**What is asked:** Reproduce all of the listing below without alteration.
--- --- ---
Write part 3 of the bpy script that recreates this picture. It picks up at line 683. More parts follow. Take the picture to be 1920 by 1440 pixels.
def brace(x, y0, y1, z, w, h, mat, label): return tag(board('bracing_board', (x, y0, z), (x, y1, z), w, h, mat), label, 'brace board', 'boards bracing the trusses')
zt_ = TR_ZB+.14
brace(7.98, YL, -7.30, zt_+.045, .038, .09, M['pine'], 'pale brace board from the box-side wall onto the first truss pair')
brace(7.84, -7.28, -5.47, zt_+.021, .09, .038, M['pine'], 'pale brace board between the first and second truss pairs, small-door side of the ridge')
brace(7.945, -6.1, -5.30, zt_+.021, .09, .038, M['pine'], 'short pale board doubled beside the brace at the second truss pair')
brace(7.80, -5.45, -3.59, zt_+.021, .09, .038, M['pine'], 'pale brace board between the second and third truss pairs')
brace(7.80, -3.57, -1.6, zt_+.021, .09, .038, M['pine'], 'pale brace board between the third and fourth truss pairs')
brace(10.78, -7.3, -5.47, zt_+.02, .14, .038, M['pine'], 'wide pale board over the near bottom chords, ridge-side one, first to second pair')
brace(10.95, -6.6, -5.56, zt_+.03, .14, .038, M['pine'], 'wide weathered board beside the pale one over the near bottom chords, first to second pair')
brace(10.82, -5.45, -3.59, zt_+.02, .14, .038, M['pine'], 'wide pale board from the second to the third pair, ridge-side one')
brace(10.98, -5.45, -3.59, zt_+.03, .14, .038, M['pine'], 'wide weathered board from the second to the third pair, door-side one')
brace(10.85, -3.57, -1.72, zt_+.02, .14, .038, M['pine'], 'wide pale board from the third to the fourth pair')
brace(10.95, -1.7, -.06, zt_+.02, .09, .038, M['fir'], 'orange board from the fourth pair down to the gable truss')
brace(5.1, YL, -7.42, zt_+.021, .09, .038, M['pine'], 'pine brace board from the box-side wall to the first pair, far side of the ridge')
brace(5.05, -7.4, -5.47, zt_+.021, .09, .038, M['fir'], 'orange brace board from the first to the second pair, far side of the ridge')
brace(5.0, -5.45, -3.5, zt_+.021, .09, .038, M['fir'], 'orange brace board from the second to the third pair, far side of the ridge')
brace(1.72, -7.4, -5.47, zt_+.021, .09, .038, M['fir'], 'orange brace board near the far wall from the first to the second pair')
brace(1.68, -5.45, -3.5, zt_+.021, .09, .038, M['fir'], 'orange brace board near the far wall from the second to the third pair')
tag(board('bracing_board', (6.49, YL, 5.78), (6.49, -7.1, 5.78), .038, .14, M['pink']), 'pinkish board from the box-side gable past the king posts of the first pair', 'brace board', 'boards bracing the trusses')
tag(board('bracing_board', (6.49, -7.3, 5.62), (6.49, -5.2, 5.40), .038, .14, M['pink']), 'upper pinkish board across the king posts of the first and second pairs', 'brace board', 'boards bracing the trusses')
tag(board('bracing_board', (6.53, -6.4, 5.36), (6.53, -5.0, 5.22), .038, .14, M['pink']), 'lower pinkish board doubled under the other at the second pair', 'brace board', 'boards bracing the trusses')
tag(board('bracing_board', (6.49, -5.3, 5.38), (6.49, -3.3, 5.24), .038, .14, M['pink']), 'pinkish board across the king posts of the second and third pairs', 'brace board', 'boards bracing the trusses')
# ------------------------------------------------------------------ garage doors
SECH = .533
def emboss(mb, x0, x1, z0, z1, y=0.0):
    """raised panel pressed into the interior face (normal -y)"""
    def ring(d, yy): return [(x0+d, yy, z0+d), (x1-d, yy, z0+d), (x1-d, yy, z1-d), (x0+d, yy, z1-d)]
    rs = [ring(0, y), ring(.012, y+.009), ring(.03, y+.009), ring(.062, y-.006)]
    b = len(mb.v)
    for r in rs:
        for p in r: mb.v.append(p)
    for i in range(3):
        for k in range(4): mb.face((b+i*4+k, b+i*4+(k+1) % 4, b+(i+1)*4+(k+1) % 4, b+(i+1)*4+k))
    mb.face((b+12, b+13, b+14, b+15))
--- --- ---
**Response:**
Write part 3 of the bpy script that recreates this picture. It picks up at line 683. More parts follow. Take the picture to be 1920 by 1440 pixels.
def brace(x, y0, y1, z, w, h, mat, label): return tag(board('bracing_board', (x, y0, z), (x, y1, z), w, h, mat), label, 'brace board', 'boards bracing the trusses')
zt_ = TR_ZB+.14
brace(7.98, YL, -7.30, zt_+.045, .038, .09, M['pine'], 'pale brace board from the box-side wall onto the first truss pair')
brace(7.84, -7.28, -5.47, zt_+.021, .09, .038, M['pine'], 'pale brace board between the first and second truss pairs, small-door side of the ridge')
brace(7.945, -6.1, -5.30, zt_+.021, .09, .038, M['pine'], 'short pale board doubled beside the brace at the second truss pair')
brace(7.80, -5.45, -3.59, zt_+.021, .09, .038, M['pine'], 'pale brace board between the second and third truss pairs')
brace(7.80, -3.57, -1.6, zt_+.021, .09, .038, M['pine'], 'pale brace board between the third and fourth truss pairs')
brace(10.78, -7.3, -5.47, zt_+.02, .14, .038, M['pine'], 'wide pale board over the near bottom chords, ridge-side one, first to second pair')
brace(10.95, -6.6, -5.56, zt_+.03, .14, .038, M['pine'], 'wide weathered board beside the pale one over the near bottom chords, first to second pair')
brace(10.82, -5.45, -3.59, zt_+.02, .14, .038, M['pine'], 'wide pale board from the second to the third pair, ridge-side one')
brace(10.98, -5.45, -3.59, zt_+.03, .14, .038, M['pine'], 'wide weathered board from the second to the third pair, door-side one')
brace(10.85, -3.57, -1.72, zt_+.02, .14, .038, M['pine'], 'wide pale board from the third to the fourth pair')
brace(10.95, -1.7, -.06, zt_+.02, .09, .038, M['fir'], 'orange board from the fourth pair down to the gable truss')
brace(5.1, YL, -7.42, zt_+.021, .09, .038, M['pine'], 'pine brace board from the box-side wall to the first pair, far side of the ridge')
brace(5.05, -7.4, -5.47, zt_+.021, .09, .038, M['fir'], 'orange brace board from the first to the second pair, far side of the ridge')
brace(5.0, -5.45, -3.5, zt_+.021, .09, .038, M['fir'], 'orange brace board from the second to the third pair, far side of the ridge')
brace(1.72, -7.4, -5.47, zt_+.021, .09, .038, M['fir'], 'orange brace board near the far wall from the first to the second pair')
brace(1.68, -5.45, -3.5, zt_+.021, .09, .038, M['fir'], 'orange brace board near the far wall from the second to the third pair')
tag(board('bracing_board', (6.49, YL, 5.78), (6.49, -7.1, 5.78), .038, .14, M['pink']), 'pinkish board from the box-side gable past the king posts of the first pair', 'brace board', 'boards bracing the trusses')
tag(board('bracing_board', (6.49, -7.3, 5.62), (6.49, -5.2, 5.40), .038, .14, M['pink']), 'upper pinkish board across the king posts of the first and second pairs', 'brace board', 'boards bracing the trusses')
tag(board('bracing_board', (6.53, -6.4, 5.36), (6.53, -5.0, 5.22), .038, .14, M['pink']), 'lower pinkish board doubled under the other at the second pair', 'brace board', 'boards bracing the trusses')
tag(board('bracing_board', (6.49, -5.3, 5.38), (6.49, -3.3, 5.24), .038, .14, M['pink']), 'pinkish board across the king posts of the second and third pairs', 'brace board', 'boards bracing the trusses')
# ------------------------------------------------------------------ garage doors
SECH = .533
def emboss(mb, x0, x1, z0, z1, y=0.0):
    """raised panel pressed into the interior face (normal -y)"""
    def ring(d, yy): return [(x0+d, yy, z0+d), (x1-d, yy, z0+d), (x1-d, yy, z1-d), (x0+d, yy, z1-d)]
    rs = [ring(0, y), ring(.012, y+.009), ring(.03, y+.009), ring(.062, y-.006)]
    b = len(mb.v)
    for r in rs:
        for p in r: mb.v.append(p)
    for i in range(3):
        for k in range(4): mb.face((b+i*4+k, b+i*4+(k+1) % 4, b+(i+1)*4+(k+1) % 4, b+(i+1)*4+k))
    mb.face((b+12, b+13, b+14, b+15))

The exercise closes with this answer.